McKinsey’s study, co-developed with the help of the Institute for Production Management, Technology, and Machine Tools (PTW) at Darmstadt University in Germany, estimates today’s typical small car contains nearly 70 control devices, with software eating up 2% of manufacturing costs, for example. By 2015, software’s share of the cost will jump to 7%.

While the cost burden will escalate, the potential for things gone wrong could follow right along – even as systems are applied on a wider basis.

The study cites German Automobile Club (ADAC) statistics estimating by 2015, 60% of all breakdowns will occur due to electronics and software hiccups.

That’s an 8% leap from today’s electronics breakdown rate in Germany, of which 32% are the result of infotainment and vehicle-electronics glitches; 20% stem from injection systems; 12% from vehicle controls and 8% come from the cooling system.

Two high-profile auto makers already have gained unwanted publicity because of the electronics challenge.

J.D. Power and Associates’ Initial Quality Survey routinely has in recent years marked down Mercedes-Benz for quality gaffes directly attributed to poorly running electronics systems.

BMW AG Chairman Helmut Panke shares the difficulties of his main competitor, recently telling Ward’s at a luncheon in Detroit that BMW’s biggest quality concern revolves around technological glitches.

When it became evident Mercedes was slipping, CEO Juergen Hubbert partially blamed a lack of focus, while Panke says the rate of innovation has in some cases outpaced the company’s readiness to deliver high quality.

Knupfer says auto makers, particularly Europeans who often lead the way in introducing electronics, don’t necessarily have to suffer from a quality gap.

“What’s much more important right now as you look at the (more-advanced) European market,” he says, is the fact “there is a gap between the complexity that goes into such a car and the capabilities in high-quality implementation.”

Says Knupfer: “If you have a luxury car that doesn’t move anymore because something electronic doesn’t work, then obviously it becomes a big deal.”

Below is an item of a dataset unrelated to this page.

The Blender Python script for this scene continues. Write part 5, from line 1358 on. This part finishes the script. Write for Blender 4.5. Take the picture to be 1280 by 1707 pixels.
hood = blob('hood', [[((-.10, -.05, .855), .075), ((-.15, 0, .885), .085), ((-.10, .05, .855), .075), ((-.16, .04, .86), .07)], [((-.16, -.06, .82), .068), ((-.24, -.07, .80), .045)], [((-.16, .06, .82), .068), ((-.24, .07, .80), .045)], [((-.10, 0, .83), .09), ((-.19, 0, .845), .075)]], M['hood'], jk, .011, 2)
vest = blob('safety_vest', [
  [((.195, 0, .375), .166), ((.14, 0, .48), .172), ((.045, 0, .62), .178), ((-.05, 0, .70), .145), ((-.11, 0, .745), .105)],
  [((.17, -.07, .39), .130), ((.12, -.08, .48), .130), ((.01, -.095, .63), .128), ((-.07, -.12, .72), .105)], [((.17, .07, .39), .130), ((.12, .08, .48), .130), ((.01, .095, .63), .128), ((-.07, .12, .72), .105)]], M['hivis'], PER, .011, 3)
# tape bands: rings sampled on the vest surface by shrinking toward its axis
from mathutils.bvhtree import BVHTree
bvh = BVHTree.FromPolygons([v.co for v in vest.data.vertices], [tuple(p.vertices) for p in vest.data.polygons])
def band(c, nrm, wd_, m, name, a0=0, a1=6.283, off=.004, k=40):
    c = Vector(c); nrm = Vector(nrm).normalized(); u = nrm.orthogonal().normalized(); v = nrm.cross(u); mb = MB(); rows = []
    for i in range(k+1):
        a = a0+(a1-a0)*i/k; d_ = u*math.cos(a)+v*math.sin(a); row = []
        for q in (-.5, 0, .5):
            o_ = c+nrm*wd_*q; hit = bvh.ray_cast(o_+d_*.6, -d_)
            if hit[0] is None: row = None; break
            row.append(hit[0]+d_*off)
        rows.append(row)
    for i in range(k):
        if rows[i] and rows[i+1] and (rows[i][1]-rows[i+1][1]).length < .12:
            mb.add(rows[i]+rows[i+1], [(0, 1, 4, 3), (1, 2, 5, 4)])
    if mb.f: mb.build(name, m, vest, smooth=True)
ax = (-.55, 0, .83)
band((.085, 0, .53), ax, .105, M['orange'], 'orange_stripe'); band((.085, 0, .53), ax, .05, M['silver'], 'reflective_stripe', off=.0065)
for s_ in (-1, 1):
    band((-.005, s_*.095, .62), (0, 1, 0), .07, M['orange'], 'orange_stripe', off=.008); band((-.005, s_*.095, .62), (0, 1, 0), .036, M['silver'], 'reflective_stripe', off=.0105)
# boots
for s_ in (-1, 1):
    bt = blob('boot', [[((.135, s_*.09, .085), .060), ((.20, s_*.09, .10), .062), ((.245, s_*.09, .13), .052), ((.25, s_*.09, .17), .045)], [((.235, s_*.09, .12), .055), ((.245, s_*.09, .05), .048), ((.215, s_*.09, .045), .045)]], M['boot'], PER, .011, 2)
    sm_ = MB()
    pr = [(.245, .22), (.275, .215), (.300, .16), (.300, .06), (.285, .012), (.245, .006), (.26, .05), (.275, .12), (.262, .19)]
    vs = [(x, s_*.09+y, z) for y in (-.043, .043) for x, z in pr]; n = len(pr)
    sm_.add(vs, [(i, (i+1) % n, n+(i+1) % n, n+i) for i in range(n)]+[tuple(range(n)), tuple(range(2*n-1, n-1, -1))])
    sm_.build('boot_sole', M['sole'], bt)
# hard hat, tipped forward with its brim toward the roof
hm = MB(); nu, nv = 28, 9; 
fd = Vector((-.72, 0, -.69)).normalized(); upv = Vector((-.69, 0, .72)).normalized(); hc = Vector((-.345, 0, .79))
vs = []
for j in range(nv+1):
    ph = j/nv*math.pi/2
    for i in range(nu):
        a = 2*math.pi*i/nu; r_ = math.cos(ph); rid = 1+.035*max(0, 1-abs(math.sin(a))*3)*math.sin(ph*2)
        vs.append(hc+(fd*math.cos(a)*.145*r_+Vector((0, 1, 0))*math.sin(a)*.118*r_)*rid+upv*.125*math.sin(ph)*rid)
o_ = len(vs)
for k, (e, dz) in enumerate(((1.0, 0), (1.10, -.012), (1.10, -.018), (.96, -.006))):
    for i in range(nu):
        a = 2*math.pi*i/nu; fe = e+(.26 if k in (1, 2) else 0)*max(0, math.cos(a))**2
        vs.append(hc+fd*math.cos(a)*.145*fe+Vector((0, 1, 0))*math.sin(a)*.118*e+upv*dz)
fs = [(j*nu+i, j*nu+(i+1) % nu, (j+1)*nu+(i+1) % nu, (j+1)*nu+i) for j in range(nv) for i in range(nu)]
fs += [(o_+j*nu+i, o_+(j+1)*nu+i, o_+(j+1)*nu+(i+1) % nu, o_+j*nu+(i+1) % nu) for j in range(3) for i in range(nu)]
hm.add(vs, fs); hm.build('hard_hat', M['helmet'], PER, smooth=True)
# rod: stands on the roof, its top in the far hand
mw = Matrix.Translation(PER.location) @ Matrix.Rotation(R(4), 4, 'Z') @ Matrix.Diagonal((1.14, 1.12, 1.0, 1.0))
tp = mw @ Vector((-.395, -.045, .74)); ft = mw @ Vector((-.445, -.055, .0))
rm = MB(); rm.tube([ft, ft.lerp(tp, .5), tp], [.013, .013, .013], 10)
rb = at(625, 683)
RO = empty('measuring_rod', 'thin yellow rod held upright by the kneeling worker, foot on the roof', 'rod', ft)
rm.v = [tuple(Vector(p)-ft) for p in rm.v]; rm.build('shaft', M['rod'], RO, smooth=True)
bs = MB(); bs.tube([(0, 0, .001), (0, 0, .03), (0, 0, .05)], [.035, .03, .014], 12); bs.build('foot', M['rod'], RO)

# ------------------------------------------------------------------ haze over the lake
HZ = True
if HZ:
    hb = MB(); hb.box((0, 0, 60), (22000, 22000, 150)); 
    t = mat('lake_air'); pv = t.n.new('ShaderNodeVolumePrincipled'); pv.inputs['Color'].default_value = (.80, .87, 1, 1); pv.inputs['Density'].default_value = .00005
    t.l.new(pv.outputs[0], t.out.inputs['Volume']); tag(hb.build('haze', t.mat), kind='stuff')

While auto makers and suppliers cannot stop the snowballing of electronic systems, especially as they grow increasingly integrated in, and responsible for, modern vehicle operations, Knupfer suggests the cost and quality problems aren’t inevitable for individual companies.

Knupfer’s solution: Make informed decisions about electronic systems early in the product-development process and be willing to hold off on a technology until it is mature and the market is ready.

In other words, auto makers need to do their homework on items once seen as emerging, pie-in-the-sky innovations.

“I think the more complexity you build with those new innovations in electronics, the more you need to be careful that you don’t get into a quality gap where you put more and more of those innovations into a car (without) your capabilities (being able to) keep up with this. You see a little bit of this right now in Europe, where a lot of the manufacturers do have quality issues.”

Knupfer says OEMs should focus more intently on electronics and create a value chain that is knowledge-based instead of one centered on business functions, which could realize a 20% productivity advantage, according to the HAWK study.

That productivity improvement is crucial, as escalating manufacturing costs are expected to far outpace sticker price inflation.

Suppliers play a major role in this transformation, as they currently hold much of the innovation knowledge OEMs are seeking.

The strength of supply-chain relationships becomes ever more important, for the sake of getting quality material and high-quality information.

In the process, however, OEMs need to make electronics a core competency, Knupfer says. Such systems would be developed with the same rigid focus devoted to powertrain development and safety.

Ford Motor Co. is one such auto maker that has publicly said it is taking this approach.

Chief Information Officer Marv Adams recently told Ward’s the auto maker has initiated a worldwide push to reign in electronics as a core competency.